Dr. Kathleen DuVal spent nine years working on her award-winning book “Native Nations: A Millennium in North America.” Now, she’s translating that research for a wider audience.
“I’ve moved over time to wanting my books to be able to speak to a wider audience,” DuVal said. “So I’ve worked on ways to write that are not just for academics, but are for history readers.”
“Native Nations” won the Cundill History Prize in October of last year. Awarded annually by McGill University in Montreal, Quebec, the Cundill Prize is one of the most prestigious awards in the field of history. It honors recent history publications embodying “historical scholarship, originality, literary quality, and broad appeal.” The book covers over 1000 years of Native American history, demonstrating the political and cultural institutions built by Natives that persist into the twenty-first century.

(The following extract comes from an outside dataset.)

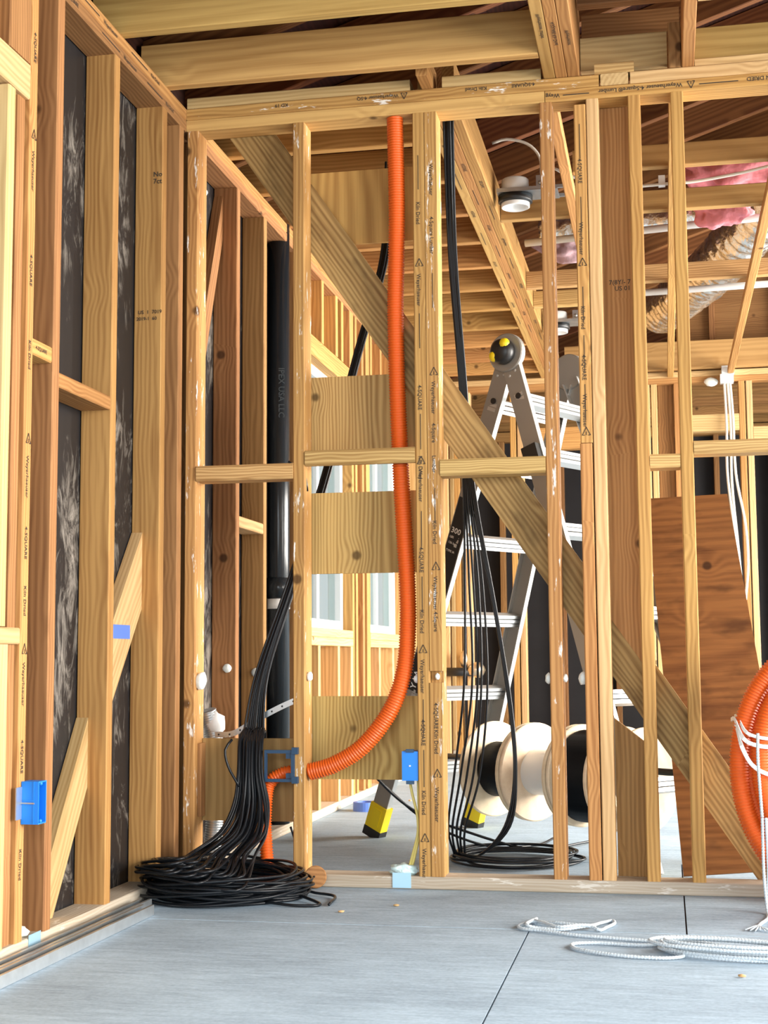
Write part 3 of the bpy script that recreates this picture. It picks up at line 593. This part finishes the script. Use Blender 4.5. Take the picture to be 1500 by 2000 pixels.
# ------------------------------------------------------------------ electrical boxes
bx = thing('outlet_box', 'blue single gang outlet box fixed to the double stud', 'outlet box', (.72, .03, .31))
mb = MB().box((.692, .741), (.004, .007), (.318, .405)).box((.692, .695), (.007, .075), (.318, .405)).box((.738, .741), (.007, .075), (.318, .405)).box((.695, .738), (.007, .075), (.402, .405)).box((.695, .738), (.007, .075), (.318, .321)).box((.695, .738), (.072, .075), (.321, .402))
mb.build('body', M_blue, bx)
MB().box((.705, .729), (-.001, .006), (.402, .412)).build('screw_tab', M_dblue, bx); MB().box((.705, .729), (-.001, .006), (.308, .318)).build('screw_tab', M_dblue, bx)
MB().box((.714, .719), (.002, .004), (.360, .364)).build('centre_mark', M_white, bx)
yc = thing('yellow_cable', 'pair of yellow cables from the blue box down to the plate', 'cable', (.70, .035, .04))
rope_tube('cable', yc, M_yellowc, [(.708, .045, .318), (.715, .042, .28), (.732, .036, .21), (.733, .035, .16), (.718, .035, .10), (.702, .035, .045)], .0042, 8, .01)
rope_tube('cable', yc, M_yellowc, [(.734, .045, .318), (.735, .045, .25), (.737, .04, .17), (.725, .035, .10), (.709, .033, .045)], .0042, 8, .01)
br = thing('wall_bracket', 'dark blue open mounting bracket on the stud beside the hanging cables', 'bracket', (.32, -.01, .30))
MB().box((.268, .372), (-.014, -.002), (.398, .408)).box((.268, .372), (-.014, -.002), (.312, .321)).box((.352, .362), (-.014, -.002), (.321, .398)).box((.268, .275), (-.014, -.002), (.321, .398)).build('frame', M_dblue, br)
for z in (.396, .308): MB().box((.355, .374), (-.018, -.0015), (z, z + .02)).build('screw_ear', M_dblue, br)
for z in (.382, .322): MB().box((.335, .352), (-.010, .012), (z, z + .016)).build('clip', M_dblue, br)
lb = thing('outlet_box', 'blue deep outlet box nailed to the stud of the left wall', 'outlet box', (.0, -1.05, .29))
mb = MB().box((.001, .044), (-1.128, -1.125), (.306, .404)).box((.001, .044), (-1.088, -1.085), (.306, .404)).box((.001, .044), (-1.125, -1.088), (.401, .404)).box((.001, .044), (-1.125, -1.088), (.306, .309)).box((.001, .004), (-1.125, -1.088), (.309, .401))
mb.build('body', M_blue, lb)
MB().box((.031, .034), (-1.1295, -1.128), (.306, .404)).box((.008, .031), (-1.1295, -1.128), (.358, .362)).build('rib', M_blue, lb)
MB().box((.0005, .003), (-1.158, -1.1285), (.318, .392)).build('bracket', M_galv, lb); MB().tube([(-.004, -1.132, .355), (.036, -1.132, .354)], .0018, 6).build('nail', M_galv, lb)
for z in (.312, .398): blob('screw_post', lb, M_blue, (.038, -1.106, z), .006, (1, 1, 1), 0, 1)
# ------------------------------------------------------------------ floor items, front room
tr = thing('steel_track', 'lengths of galvanised steel track lying along the left wall', 'steel track', (.05, -.9, 0))
mb = MB()
for (x0, y0, x1, y1) in ((.030, -2.0, .050, -.44), (.070, -2.1, .090, -.53)):
    mb.obox((x0, y0, .0015), (x1, y1, .0015), .036, .0012); mb2 = MB().obox((x0, y0, .0015), (x1, y1, .0015), .036, .0015)
    for s in (-1, 1): mb2.obox((x0 + s * .018, y0, .014), (x1 + s * .018, y1, .014), .0012, .026)
    for s in (-1, 1): mb2.obox((x0 + s * .014, y0, .027), (x1 + s * .014, y1, .027), .008, .0012)
    mb2.build('channel', M_galv, tr)
lum('nail_plate', wl, M_plate, (.0006, .002), (-1.075, -1.01), (.003, .045), 'Y', 0); blob('putty_seal', wl, M_foam, (-.035, -1.06, .05), .025, (1, 1, .6), .4, 2, seed=9)
ds = thing('wood_disc', 'round wooden hole saw plug leaning on the bottom plate', 'wood disc', (.432, -.03, 0))
mm = Matrix.Translation((.432, -.028, .034)) @ Matrix.Rotation(math.radians(100), 4, 'Z') @ Matrix.Rotation(math.radians(12), 4, 'Y')
MB().lathe([(.0, .008), (.031, .008), (.033, .006), (.033, -.006), (.031, -.008), (0, -.008)], mm, 28).build('disc', M_brown, ds)
blob('pilot_hole', ds, M_black, (.430, -.037, .036), .0035, sub=1, amp=0)
def laid_rope(name, parent, pts, r=.0045):
    P = resample(spline(pts, .006), .0026)
    return MB().tube(P, lambda i, N: r - (.0011 if i % 3 == 0 else 0), 7).build(name, M_rope, parent, True)
def rope(name, label, loc, strands):
    r_ = thing(name, label, 'rope', loc)
    for pts in strands: laid_rope('strand', r_, pts)
    return r_
rope('rope', 'white rope in a narrow loop on the floor, left of the tangle', (1.2, -.55, 0), [
    [(1.44, -.71, .005), (1.33, -.685, .005), (1.24, -.66, .005), (1.16, -.62, .006), (1.11, -.60, .005), (1.095, -.56, .005), (1.12, -.505, .005), (1.155, -.515, .008), (1.20, -.545, .012), (1.27, -.56, .011), (1.30, -.49, .006), (1.325, -.45, .005), (1.332, -.49, .005), (1.315, -.55, .006), (1.30, -.59, .006), (1.27, -.575, .012), (1.21, -.60, .007), (1.15, -.59, .006), (1.115, -.575, .012), (1.13, -.45, .005)],
    [(1.12, -.47, .005), (1.16, -.55, .012), (1.20, -.60, .013), (1.25, -.585, .016), (1.29, -.57, .012)]])
tang = []
tang.append([(1.45, -.715, .005), (1.49, -.73, .006), (1.40, -.76, .005), (1.30, -.75, .005), (1.245, -.77, .005), (1.26, -.83, .005), (1.35, -.885, .005), (1.45, -.90, .005), (1.50, -.875, .006), (1.48, -.82, .006), (1.45, -.77, .006), (1.47, -.73, .01), (1.53, -.735, .012), (1.62, -.76, .006), (1.74, -.77, .005), (1.85, -.76, .005)])
for i in range(6):
    a, b = .16 + .02 * math.sin(i * 2.1), .055 + .018 * math.cos(i * 1.7); cx, cy = 1.60 + .012 * math.sin(i), -.84 + .015 * math.cos(i * 2)
    tang.append([(cx + a * math.cos(t / 9 * 2 * math.pi + i) * (1 + .1 * math.sin(i + t)), cy + b * math.sin(t / 9 * 2 * math.pi + i) - .18 * (a * math.cos(t / 9 * 2 * math.pi + i)), .006 + .0055 * i) for t in range(11)])
rope('rope', 'tangled white rope spread on the floor at the right', (1.6, -.83, 0), tang)
# orange coil of conduit at the right edge
ok_ = thing('conduit_coil', 'coil of orange corrugated conduit tied with white rope at right edge', 'conduit', (1.93, -.12, 0))
for i, (dy, r_, dx, z0) in enumerate(((-.045, .205, .0, .385), (.004, .225, .005, .375), (-.09, .19, .01, .39), (-.03, .255, .02, .374), (-.075, .235, .0, .38))):
    pts = [(1.905 + dx + r_ * math.cos(t / 24 * 2 * math.pi), -.105 + dy + .012 * math.sin(t / 24 * 2 * math.pi + i), z0 + (r_ * 1.05 + .079) * math.sin(t / 24 * 2 * math.pi)) for t in range(25)]
    corrugated('loop', ok_, M_orange, pts, .0265, sides=14)
def band(name, pts, wd): 
    mb = MB(); P = spline(pts, .012)
    for a, b in zip(P, P[1:]): mb.obox(a, b, .0025, wd, (0, .3, 1))
    return mb.build(name, M_white, ok_)
band('strap', [(1.655, -.10, .505), (1.662, -.175, .508), (1.68, -.225, .46), (1.72, -.235, .44), (1.80, -.235, .435)], .011)
band('strap', [(1.665, -.10, .515), (1.67, -.17, .515), (1.69, -.225, .475), (1.74, -.237, .46), (1.80, -.237, .46)], .009)
band('strap', [(1.662, -.18, .50), (1.675, -.228, .44), (1.70, -.237, .39), (1.74, -.235, .365), (1.80, -.23, .35)], .011)
for pts in ([(1.718, -.245, .475), (1.716, -.248, .40), (1.720, -.248, .29), (1.722, -.246, .25)], [(1.722, -.246, .25), (1.721, -.25, .13), (1.722, -.26, .07), (1.726, -.27, .0065), (1.72, -.36, .005), (1.70, -.43, .005), (1.69, -.47, .005)], [(1.732, -.246, .25), (1.733, -.25, .12), (1.730, -.255, .05), (1.742, -.26, .006), (1.80, -.30, .005)]):
    laid_rope('rope', ok_, pts, .0047)
for k in range(7): rope_tube('rope_fray', ok_, M_rope, [(1.69, -.465, .005), (1.68 + .004 * k, -.49 - .004 * k, .008), (1.655 + .012 * k, -.52 - .006 * (k % 3), .004)], .002, 5, .01)
# ------------------------------------------------------------------ ladder
la = thing('ladder', 'aluminium folding step ladder with yellow feet standing open behind the wall', 'ladder', (.93, .95, 0))
h1, h2 = Vector((.950, .75, 1.770)), Vector((1.145, 1.15, 1.770))
f1, f2, f3, f4 = Vector((.346, 1.21, .0)), Vector((.692, 1.596, .0)), Vector((1.405, .33, .0)), Vector((1.755, .716, .0))
dirv = (h2 - h1).normalized()
def rail(a, b, inward):
    a = Vector(a); b = Vector(b); ax = (b - a).normalized(); n = ax.cross(inward).normalized(); m = Matrix((ax, n, inward - ax * inward.dot(ax))).transposed().to_4x4(); m.translation = a; l = (b - a).length
    mb = MB().box((0, l), (-.034, .034), (0, .003), m).build('rail', M_alu_shaded, la)
    MB().box((0, l), (-.034, -.031), (.003, .026), m).box((0, l), (.031, .034), (.003, .026), m).build('flange', M_alu, mb); return mb, m, l
def lerp(a, b, t): return a + (b - a) * t
secs = []
for hh, ff, inw in ((h1, f1, dirv), (h2, f2, -dirv), (h1, f3, dirv), (h2, f4, -dirv)):
    top = lerp(hh, ff, .022); bot = lerp(hh, ff, .965)
    secs.append(rail(top, bot, inw))
    ax = (ff - hh).normalized(); p = lerp(hh, ff, .93); q = lerp(hh, ff, 1.0)
    n = ax.cross(inw).normalized(); m = Matrix((ax, n, inw - ax * inw.dot(ax))).transposed().to_4x4(); m.translation = p; l = (q - p).length
    MB().box((0, l * .72), (-.040, .040), (-.008, .034), m).box((l * .1, l * .6), (-.022, .022), (-.012, -.008), m).build('foot', M_yellow, la)
    MB().box((l * .72, l * .99), (-.041, .041), (-.009, .035), m).build('rubber_pad', M_black, la)
LL = (f1 - h1).length
for A, B, C, D, name in ((h1, f1, h2, f2, 'a'), (h1, f3, h2, f4, 'b')):
    for t in (.10, .215, .37, .53, .69, .85):
        p, q = lerp(A, B, t) , lerp(C, D, t)
        ax = (B - A).normalized(); u = ax
        mb = MB()
        for o_, wd in ((-.017, .034), (0, .038), (.017, .034)): mb.obox(p, q, .034 if o_ else .038, .013, -ax, (0, o_))
        mb.build('rung', M_alu, la)
for hh, s in ((h1, -1), (h2, 1)):
    m, _ = frame_of(hh - dirv * .012 * s, hh + dirv * .012 * s); m.translation = hh
    MB().lathe([(0, -.014), (.066, -.014), (.070, -.010), (.070, .010), (.066, .014), (0, .014)], m, 36).build('hinge', M_alu_shaded, la, False)
    ko = hh + dirv * s * .035; m2 = m.copy(); m2.translation = ko
    kb = MB().lathe([(0, .028), (.030, .026), (.044, .012), (.046, -.012), (.040, -.024), (0, -.024)], m2, 28).build('knob', M_black, la, True)
    for a_ in (.9, 3.7):
        yv, zv = m2.col[1].xyz, m2.col[2].xyz; side = m2.col[0].xyz * (1 if m2.col[0].xyz.dot(dirv * s) > 0 else -1)
        c_ = ko + side * .012 + (yv * math.cos(a_) + zv * math.sin(a_)) * .030
        blob('grip', kb, M_yellow, c_, .0195, (1, 1, 1.1), 0, 2)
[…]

Since the book’s release in April 2024, DuVal has written multiple guest essays connecting her research to modern issues.

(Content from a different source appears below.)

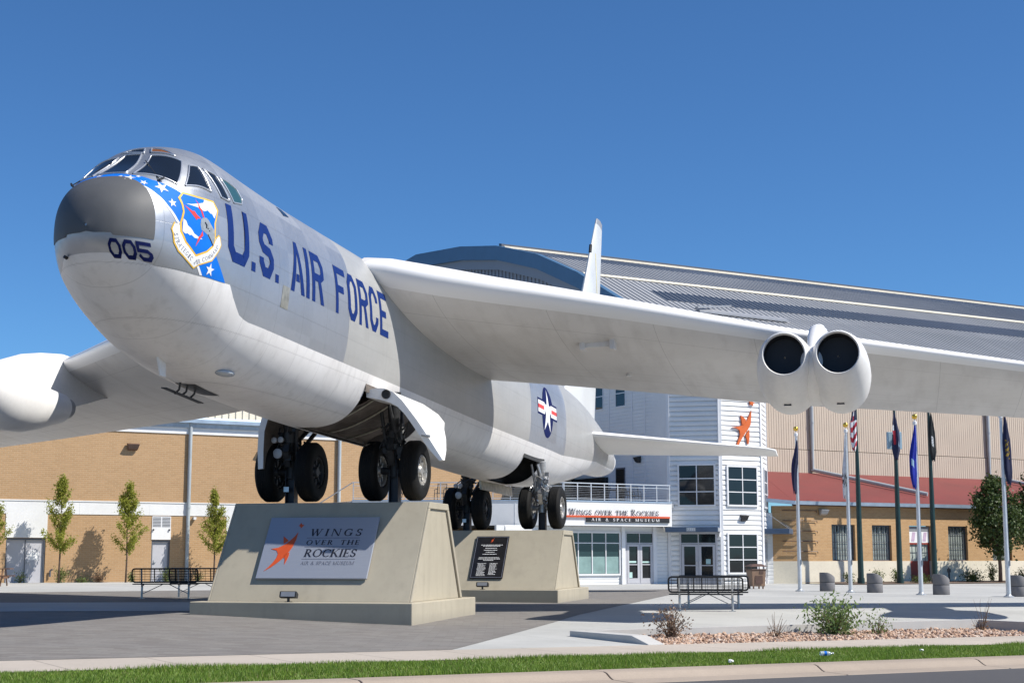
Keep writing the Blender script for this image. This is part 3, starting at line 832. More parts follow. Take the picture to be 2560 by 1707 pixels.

From The New York Times to The Atlantic, she takes the research and writing skills that won her the Cundill and applies them to a new audience. Her recent writings include:
- Enough With the Land Acknowledgments
- Indigenous people’s concerns and demands must lead the way as we move beyond apologies
- How Native Americans guarded their societies against tyranny
- A 600-Year-Old Blueprint for Weathering Climate Change
DuVal began writing editorial pieces after the release of her second book, “Independence Lost: Lives on the Edge of the American Revolution (2015).”
Reading the news often sparks a connection between current events and her research, something she explores in her essays. History, as DuVal sees it, holds lessons that can be applied to our current world – and different mediums can help spread those ideas.

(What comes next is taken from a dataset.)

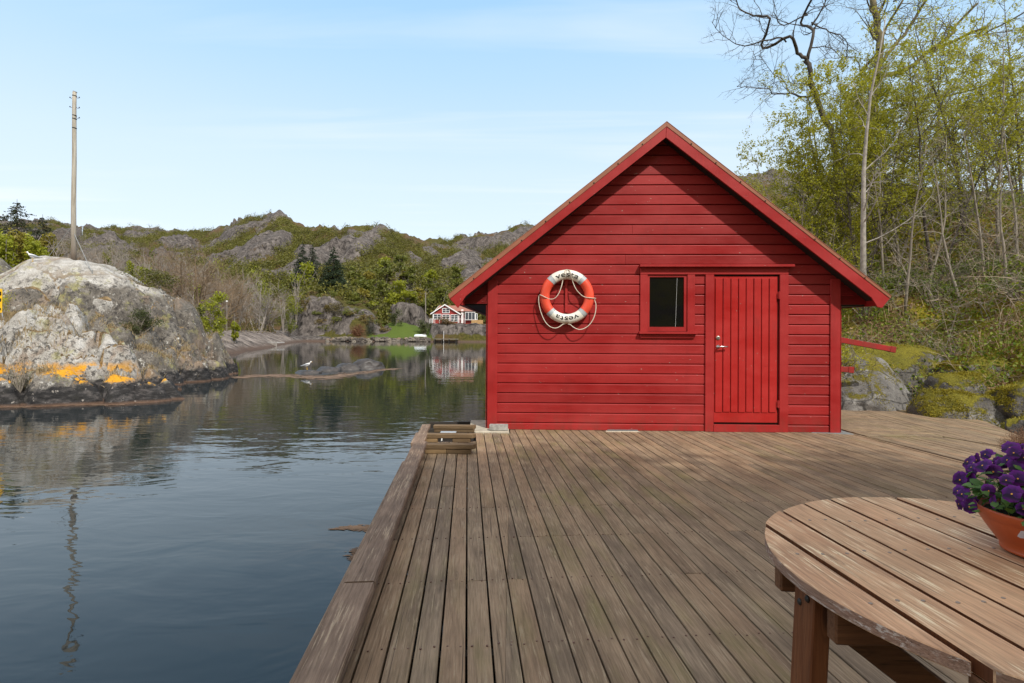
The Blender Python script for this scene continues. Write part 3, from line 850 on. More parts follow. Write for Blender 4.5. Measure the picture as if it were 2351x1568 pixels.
def flower(seed):
    r = random.Random(seed); V = []; F = []; T = []; mi = []
    # five petals facing local -Y, up is +Z : two upper, two side, one broad lower
    for ang, ln, wd_, dep in ((62, .98, .62, .10), (118, .98, .62, .12), (8, .82, .50, .02), (172, .82, .50, .02), (270, .86, .70, -.02)):
        a = radians(ang+r.uniform(-7, 7)); ln *= r.uniform(.9, 1.08); b0 = len(V)
        d = Vector((cos(a), 0, sin(a))); w = Vector((-sin(a), 0, cos(a)))
        curl = r.uniform(-.1, .22)
        for i in range(5):
            t_ = i/4; half = wd_*sin(pi*min(1, .10+t_*.80))**.75*(1 if i < 4 else .72)
            for j in range(5):
                s_ = (j-2)/2
                k = ln*(t_-.06*abs(s_)*t_*2*(i == 4))
                y = dep*t_+curl*t_*t_-.10*t_*(1-s_*s_)+.05*sin(3*s_+seed)*t_
                V.append(tuple(d*k+w*half*s_+Vector((0, y, 0)))); T.append(t_+(.12 if ang in (62, 118) else -.02)*1.6*t_)
        for i in range(4):
            for j in range(4): F.append((b0+i*5+j, b0+i*5+j+1, b0+(i+1)*5+j+1, b0+(i+1)*5+j)); mi.append(0)
    b0 = len(V)
    for i in range(6): V.append((.09*cos(i*pi/3), -.07, .09*sin(i*pi/3)-.03)); T.append(0)
    F.append((b0, b0+1, b0+2, b0+3)); mi.append(1); F.append((b0+3, b0+4, b0+5, b0)); mi.append(1)
    return npmesh('flower', V, F, [M_petal, M_eye], True, T, mi)
fm = [flower(i) for i in range(7)]
fr = random.Random(21); got = []
tries = 0
while len(got) < 99 and tries < 9000:
    tries += 1
    a = fr.random()*2*pi; e = radians(fr.uniform(-12, 88)); rr = fr.uniform(.84, 1.1)
    p = Vector((.178*cos(a)*cos(e)*rr, .178*sin(a)*cos(e)*rr, .125+.142*sin(e)*rr))
    if p.z < .088 or any((p-q).length < .0195 for q in got): continue
    if p.x > .04 and fr.random() < .7: continue
    if p.z < .13 and p.y < -.05 and fr.random() < .6: continue
    got.append(p)
    o = link(fr.choice(fm), 'flower', bowl); o.location = p
    out = Vector((p.x, p.y, (p.z-.10)*.6)).normalized()
    tow = (CAM-(PC+p)).normalized()
    out = (out*.8+tow*fr.uniform(.1, .9)+Vector((fr.gauss(0, .3), fr.gauss(0, .3), fr.gauss(0, .2)))).normalized()
    q = out.to_track_quat('-Y', 'Z'); o.rotation_mode = 'QUATERNION'; o.rotation_quaternion = q
    s = fr.uniform(.0175, .0255); o.scale = (s, s, s)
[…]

“The trick is not oversimplifying,” she said. “To still do the kinds of things we want to do as historians and to show that history is complicated and meant different things to different people, but do that in a much smaller number of words.”
When relying on oral histories and 500 years of written documentation to tie together over 1000 years of history, it can be difficult to condense everything into an essay-length piece. DuVal chooses anecdotes and examples that are easier to explain and relies on the help of experienced editors to cut down her writing.
By adapting work like “Native Nations” for new audiences, historians can contribute new (and old) ideas to pressing conversations.
“I really think historians have something to say to people. I think we can give some perspective,” DuVal said. “We don’t have answers. But there are some things just shy of answers… I think that can help us understand what things are going on today.”